Un guerra dovrebbe ristabilire la gerarchia dei valori. In Italia invece, neanche la tragedia Ucraina distoglie la nostra classe politica dalla lotta per il controllo della Rai. Ultima notizia dal fronte: il decreto del governo che riduce dal 51 al 30 per cento la quota minima che Rai deve detenere in RaiWay (la società delle torri di trasmissione del segnale tv).

Quando si tratta di televisione, la politica (senza distinzioni) ha l’unico obiettivo di controllare la Rai, e preservare il duopolio con Mediaset.

Non interessa che il settore dei media stia attraversando un momento storico di cambiamento con l’avvento dello streaming, delle piattaforme digitali, dei video per i social, e con la rivoluzione che 5G e realtà virtuale porteranno nell’offerta di contenuti mediatici: basta perpetuare lo status quo.

L’unico vincolo è che la Rai non perda troppo, ovvero che canone e introiti pubblicitari coprano i costi. Poco importa se la Rai diventa un’altra azienda in declino, in un settore in declino come la televisione generalista. Se poi c’è del debito pregresso, il governo interviene per aiutare finanziariamente la Rai in qualche modo.

Fare cassa

Al solo scopo di far cassa, e ridurre l’indebitamento, in passato la Rai aveva scisso le sue torri di trasmissione nella società Raiway, per poi quotarla e cedere circa il 35 per cento al mercato.
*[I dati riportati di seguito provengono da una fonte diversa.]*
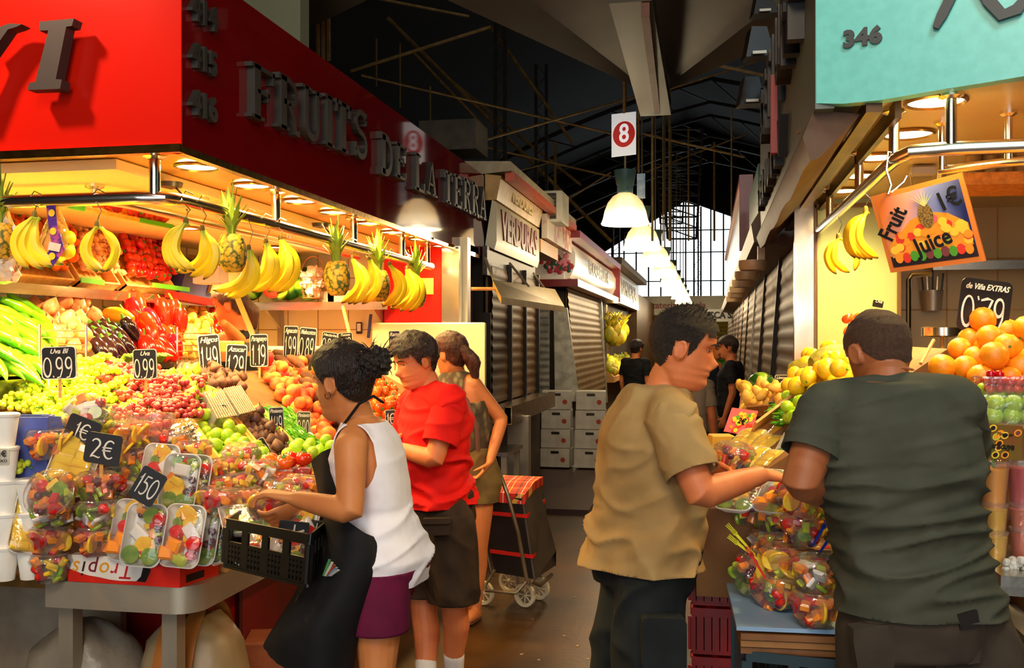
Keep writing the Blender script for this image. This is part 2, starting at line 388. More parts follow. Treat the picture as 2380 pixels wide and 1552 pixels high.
b=MB(); b.prism([(0,0),(0,.85),(-3.2,.85),(-3.2,0)],(XL-.001,YL0-.005,ZL),(1,-.02,0),(0,0,1),(0,.05,0)); part('front_fascia',b,REDF,st,smooth=False,label='bright red front fascia')
b=MB(); b.box((XL-.02,(YL0+YL1)/2,ZL-.012),(.035,YL1-YL0,.03)); b.box((XL-1.6,YL0+.0,ZL-.012),(3.2,.035,.03)); part('edge_trim',b,GOLD,st,smooth=False)
b=MB(); b.box((XL-.9,(YL0+.1+7.3)/2,ZL+.03),(1.76,3.93,.05)); part('ceiling_panel',b,CEIL,st,smooth=False)
b=MB(); b.box((-3.0,5.35,ZL-.02),(1.5,3.8,.04)); part('inner_ceiling',b,CEILW,st,smooth=False)
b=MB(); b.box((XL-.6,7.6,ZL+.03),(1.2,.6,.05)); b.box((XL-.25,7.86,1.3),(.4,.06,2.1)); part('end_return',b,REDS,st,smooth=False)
XB=-3.68; YE=7.28
b=MB(); b.box((XB-.05,5.0,1.2),(.1,4.7,2.4)); part('back_panel',b,TILE,st,smooth=False,label='cream tiled back wall')
b=MB()
for i in range(19): b.box((XB+.001,2.75+i*.25,1.2),(.004,.006,2.3))
for z in (.8,1.25,1.7,2.1): b.box((XB+.001,5.0,z),(.004,4.6,.006))
for i in range(7): b.box((-3.5+i*.25,YE-.001,1.2),(.006,.004,2.3))
for z in (.8,1.25,1.5,1.7,2.1): b.box((-2.75,YE-.001,z),(1.8,.004,.006))
part('tile_joint',b,GROUT,st,smooth=False)
b=MB(); b.box((-2.75,YE+.05,1.2),(1.9,.1,2.4)); part('end_panel',b,TILE,st,smooth=False,label='cream tiled end wall')
REDP=mat('red_panel','#e81408','#dd1207',rough=.25,scale=1)
pa=onY(893,560,7.2); pb=onY(1032,760,7.2)
b=MB(); b.box(((pa.x+pb.x)/2,7.22,1.9),(pb.x-pa.x,.05,.86)); part('red_panel',b,REDP,st,smooth=False,label='bright red panel on the end wall')
b=MB(); b.box((-1.9,7.2,1.25),(.13,.1,2.14)); part('corner_post',b,CHROME,st,smooth=False,label='polished steel corner post')
b=MB(); c=onY(992,665,7.17); b.box(c,(.1,.01,.12)); part('sticker',b,mat('yellow_paper','#f7d23c',rough=.6),st,smooth=False)
# lower body of the stall
DRED=mat('base_red','#9c0f0a','#8a0d09',rough=.4,scale=1)
b=MB(); b.box((-2.75,5.35,.36),(1.55,3.5,.72)); part('base_cabinet',b,DRED,st,smooth=False,label='red base under the counter')
for y in (3.9,4.6,5.4,6.2): b=MB(); b.box((-1.965,y,.36),(.02,.03,.7)); part('base_rib',b,mat('base_rib','#4c0a07',rough=.5),st,smooth=False)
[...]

L’allora governo Renzi aveva però decretato che Rai non potesse scendere sotto al 51 per cento per garantire che Raiway rimanesse a controllo pubblico

. Ora si replica riducendo la soglia minima di possesso al 30 per cento per permettere alla Rai di vendere una parte del capitale di Raiway, incassare, ridurre il debito, e andare avanti come prima.

La vendita di un’attività strumentale per ridurre il debito è un’operazione squisitamente finanziaria, senza alcuna rilevanza per la gestione industriale.

Invece di detenere la proprietà di un’attività strumentale, e pagare gli interessi sul debito, la si vende per ridurre debito e interessi; però si paga un costo, prima inesistente, per l’utilizzo dei servizi forniti dalla società in cui è stata conferita quell’attività.

Infatti Rai continua a produrre gli stessi programmi, e Raiway a trasmettere il suo segnale, a prescindere di chi siano i suoi azionisti, visto che non c’è tv senza chi trasmette il segnale, e non c’è trasmissione senza i programmi.

L’operazione avrebbe una logica finanziaria se l’onere degli interessi sul debito Rai (principalmente un’obbligazione da 300 milioni) fossero superiori al costo stabilito per il servizio di trasmissione pagato a Raiway: ma con i tassi bassi è vero il contrario.

Il decreto del governo, dunque, è solo un modo per sostenere finanziariamente la Rai, riducendo il suo debito, senza però incidere sulla sua gestione, o sull’influenza della politica.

Come avevo già ipotizzato su queste colonne, il decreto del governo potrebbe essere un passaggio intermedio per arrivare alla fusione di Raiway con Ei Towers, la società in cui, a suo tempo, Mediaset (ora Mfe) conferì le sue torri di trasmissione, e di cui oggi detiene il 40 per cento del capitale, con il rimanente 60 del fondo F2i promosso da Cassa depositi e prestiti.

Venuto meno il vincolo del 51 per cento di Rai in Raiway la fusione con Ei Towers diventa possibile. 

Se la Cassa rilevasse poi una quota di Raiway, assieme a F2i e Rai garantirebbe il controllo pubblico del nuovo monopolio (l’ennesimo) che si verrebbe a creare con la fusione. Perpetuando in questo modo il duopolio Rai-Mfe anche nelle torri di trasmissione.